= Goal of the exercise =
Look below for the line containing "L_ = R.uniform(.10,.19);" and the line containing "palmate(fl, p, out, nr, L_, tt, R.choice([3,5,5]))"; repeat exactly those two lines and all lines between them, and nothing else.

= Given material =
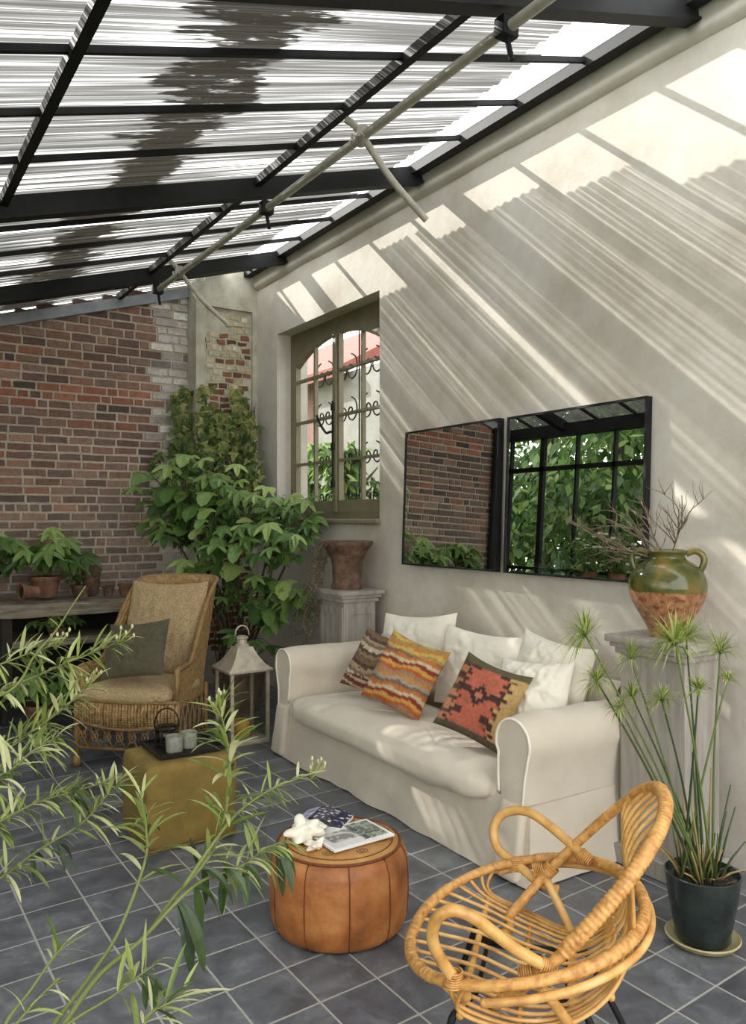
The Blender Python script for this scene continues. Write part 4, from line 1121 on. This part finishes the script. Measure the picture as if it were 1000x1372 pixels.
heads = [((2.117,1.902,1.150),.125,60),((2.11,1.846,1.005),.09,26),((2.369,1.916,1.045),.10,26),((2.418,1.765,1.110),.145,95),((2.375,1.912,.905),.075,34),((2.421,1.822,.905),.085,44),((2.486,1.72,.955),.075,40),((2.709,1.754,.960),.06,26),((2.732,1.799,1.050),.12,34),((2.174,1.805,.915),.07,20),((2.53,1.80,1.12),.13,46)]
for (hx,hy,hz), r_, n_ in heads:
    H_ = Vector((hx,hy,hz)); base = Vector((PC[0]+R.uniform(-.07,.07)-(.03 if hx < 2.3 else 0), PC[1]+R.uniform(-.05,.05), .235))
    mid = base.lerp(H_,.5)+Vector((R.uniform(-.01,.01),R.uniform(-.01,.01),.03))
    sb.tube(spline([base, mid, H_],8), [.0056-.0026*i/16 for i in range(17)], 6, t=R.uniform(.0,.5))
    ax = (H_-mid).normalized()
    for k in range(int(n_*2.8)):
        a = R.uniform(0,2*PI); el = R.uniform(-.1,1.2); o1 = ax.orthogonal().normalized(); o2 = ax.cross(o1)
        d = ((o1*math.cos(a)+o2*math.sin(a))*math.cos(el)+ax*math.sin(el)).normalized(); L_ = r_*R.uniform(.65,1.15)
        p1 = H_+d*L_*.55; p2 = H_+d*L_+Vector((0,0,-L_*.32*math.cos(el)))
        s_ = d.cross(UP); s_ = s_.normalized()*.0019 if s_.length > 1e-3 else Vector((.0019,0,0))
        tt = R.random()
        fb.add([H_-s_*.5,H_+s_*.5,p1+s_,p1-s_,p2], [(0,1,2,3),(3,2,4)], tt)
        if R.random() < .35: fb.add([p2-s_*.4,p2+s_*.4,p2+d*L_*.25+Vector((R.uniform(-.02,.02),R.uniform(-.02,.02),R.uniform(-.02,.02)))], [(0,1,2)], min(1,tt+.3))
for k in range(40):     # young shoots and cut dead stems in the pot
    a = R.uniform(0,2*PI); r_ = R.uniform(0,.085); p = Vector((PC[0]+r_*math.cos(a), PC[1]+r_*math.sin(a), .233)); L_ = R.choice([.08,.12,.16,.2,.3,.42])*R.uniform(.7,1.1)
    q = p+Vector((math.cos(a)*r_*1.0+R.uniform(-.05,.05), math.sin(a)*r_*1.0+R.uniform(-.05,.05), L_))
    sb.tube([p, p.lerp(q,.5)+Vector((0,0,.01)), q], [.0045,.004,.0025], 5, t=R.choice([.1,.3,.9,1]))
b2 = MB()
for k in range(26):
    a = R.uniform(0,2*PI); p = Vector((PC[0]+.1*math.cos(a)*R.random(), PC[1]+.1*math.sin(a)*R.random(), .236)); b2.tube([p, p+Vector((R.uniform(-.06,.06),R.uniform(-.06,.06),R.uniform(.0,.05)))], .002, 4)
PST = M('papyrus_stem', [(44,62,28),(92,108,52),(150,126,78)], attr='tint', var=.25, scale=30, rough=.5)
sb.build('stems', PST, pap, world=True, smooth=180); fb.build('fronds', LEAF_PAP, pap, world=True, smooth=0, recalc=False); b2.build('dead_stalks', DRYTWIG, pap, world=True)

# ------------------------------------------------------------------ leaves
def strip_leaf(b, p, d, up, L_, W, droop, t, seg=5, fold=.25):
    p = Vector(p); d = Vector(d).normalized(); up = Vector(up); s_ = d.cross(up)
    s_ = s_.normalized() if s_.length > 1e-3 else d.orthogonal().normalized()
    vs = []; q = p.copy(); dd = d.copy()
    for i in range(seg+1):
        k = i/seg; wd = W/2*(math.sin(PI*min(1,(k*.93+.05)))**.75) if i < seg else 0
        n = s_.cross(dd)
        vs += [q-s_*wd+n*wd*fold, q.copy(), q+s_*wd+n*wd*fold]
        dd = (dd+Vector((0,0,-droop/seg))).normalized(); q = q+dd*(L_/seg)
    fs = []
    for i in range(seg):
        a = i*3; fs += [(a,a+1,a+4,a+3),(a+1,a+2,a+5,a+4)]
    b.add(vs, fs, t)
def palmate(b, p, d, nrm, L_, t, lobes=5, spread=105):
    # broad lobed leaf, d = direction of the middle lobe, nrm = upper face
    p = Vector(p); d = Vector(d).normalized(); n = Vector(nrm); n = (n-d*n.dot(d)).normalized(); s_ = d.cross(n)
    vs = [p]; 
    def at(ang, r):
        q = d*math.cos(ang)+s_*math.sin(ang); return p+q*r+n*(-.55*r*r/L_+.03*L_*math.cos(ang*lobes))
    vs.append(at(rad(-spread-25), L_*.22))
    idx = []
    for i in range(lobes):
        a = rad(-spread+2*spread*i/(lobes-1)); ll = L_*(1-.38*abs(a/rad(spread))**1.3); h = rad(spread/(lobes-1))
        b0 = len(vs)
        vs += [at(a-h*.55, ll*.66), at(a-h*.28, ll*.86), at(a, ll), at(a+h*.28, ll*.86), at(a+h*.55, ll*.66)]
        idx += list(range(b0, b0+5))
        vs.append(at(a+h, L_*.45 if i < lobes-1 else L_*.22)); idx.append(len(vs)-1)
    idx = [1]+idx
    fs = [(0, idx[i], idx[i+1]) for i in range(len(idx)-1)]
    b.add(vs, fs, t)

# ------------------------------------------------------------------ big leafy fig by the corner
fig = thing('potted_fig', 'large green fig plant in a clay pot behind the wicker armchair', 'potted plant', (2.66, 6.05, 0))
b = MB(); b.lathe([(0,0),(.16,0),(.165,.02),(.205,.30),(.225,.31),(.225,.37),(.20,.37),(.195,.33),(0,.32)], 40); b.build('pot', TERRA, fig, smooth=40)
fl = MB(); fs_ = MB()
clusters = [((2.24,6.45,1.80),.30,26),((2.5,6.25,1.80),.32,34),((3.0,5.92,1.66),.26,26),((2.78,6.12,1.66),.26,26),((2.53,5.92,1.42),.30,36),((2.82,5.72,1.35),.28,30),((2.62,5.84,1.0),.26,22),((2.88,5.72,.92),.22,16),((2.14,6.42,1.55),.2,12),((3.08,5.66,1.58),.16,9),((2.66,5.82,.66),.2,10),((2.42,6.1,1.15),.22,12),((2.2,6.3,2.02),.16,8)]
basep = Vector((2.66,6.05,.32))
for c_, r_, n_ in clusters:
    C = Vector(c_); mid = basep.lerp(C,.5)+Vector((R.uniform(-.06,.06),R.uniform(-.06,.06),.1))
    st = spline([basep+Vector((R.uniform(-.05,.05),R.uniform(-.05,.05),0)), mid, C],6)
    fs_.tube(st, [.013-.008*i/len(st) for i in range(len(st))], 6)
    for k in range(n_):
        o_ = Vector((R.gauss(0,1),R.gauss(0,1),R.gauss(0,.75))).normalized()*r_*R.random()**.4
        p = C+o_; p.x = min(p.x, 3.2); p.y = min(p.y, 6.95)
        src = C.lerp(basep, R.uniform(0,.25))
        fs_.tube([src, src.lerp(p,.6)+Vector((0,0,.03)), p], .0028, 4)
        out = Vector((o_.x-.45, o_.y-.75, R.uniform(-.35,.1))); 
        nr = Vector((R.gauss(-.25,.35), R.gauss(-.45,.35), 1.0))
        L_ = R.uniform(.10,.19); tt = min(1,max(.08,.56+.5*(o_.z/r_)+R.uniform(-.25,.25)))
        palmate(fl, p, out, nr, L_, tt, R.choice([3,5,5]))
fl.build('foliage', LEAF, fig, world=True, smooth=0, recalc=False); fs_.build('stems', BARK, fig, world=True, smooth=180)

# ------------------------------------------------------------------ ivy climbing the stone pier
ivy = thing('climbing_ivy', 'yellow-green ivy climbing the bare stone pier beside the window', 'ivy', (2.95, 7.0, 0))
il = MB(); ist = MB()
for k in range(9):
    x = R.uniform(2.62,3.2); pts = [Vector((2.9,6.98,.05))]; 
    for i in range(1,13):
        z = .05+i*.215; pts.append(Vector((2.9+(x-2.9)*min(1,i/7)+R.uniform(-.05,.05), 7.035+R.uniform(-.02,.015), z)))
        if z > R.uniform(2.3,2.75): break
    ist.tube(spline(pts,3), .006, 5)
for k in range(1350):
    z = R.uniform(1.35,2.78); top_ = 2.62+.12*math.sin(k)
    x = R.uniform(2.48,3.19)
    if z > 2.55 and noise.noise((x*5,z*5,1)) < .0: continue
    if 2.92 < x < 3.08 and 1.9 < z < 2.5 and R.random() < .6: continue
    if R.random() < .25*(1 if noise.noise((x*4,z*4,9)) < -.1 else 0): continue
    bulge = .06+.17*R.random()*max(.2, 1-abs(z-2.0)/.8)
    p = Vector((x, 7.06-bulge if x > 2.66 else 7.25-bulge, z)); nr = Vector((R.gauss(-.2,.4),-1,R.gauss(.5,.4)))
    palmate(il, p, (R.gauss(-.1,.5),R.gauss(-.2,.3),-1), nr, R.uniform(.045,.085), min(1,max(0,.15+.5*(z-1.5)/1.2+R.uniform(-.25,.4))), 3, 80)
for k in range(170):    # sprays reaching across the jamb and the brick
    if k < 110: p = Vector((3.20-R.random()*.14, 6.66+R.uniform(.02,.42), R.uniform(1.55,2.45)))
    else: p = Vector((R.uniform(2.3,2.62), 7.27-R.random()*.07, R.uniform(1.7,2.25)))
    palmate(il, p, (R.gauss(-.3,.4),R.gauss(-.3,.4),-1), (R.gauss(-.6,.3),-1,.5), R.uniform(.045,.085), R.uniform(.1,.9), 3, 80)
il.build('foliage', LEAF_IVY, ivy, world=True, smooth=0, recalc=False); ist.build('stems', BARK, ivy, world=True, smooth=180)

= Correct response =
        L_ = R.uniform(.10,.19); tt = min(1,max(.08,.56+.5*(o_.z/r_)+R.uniform(-.25,.25)))
        palmate(fl, p, out, nr, L_, tt, R.choice([3,5,5]))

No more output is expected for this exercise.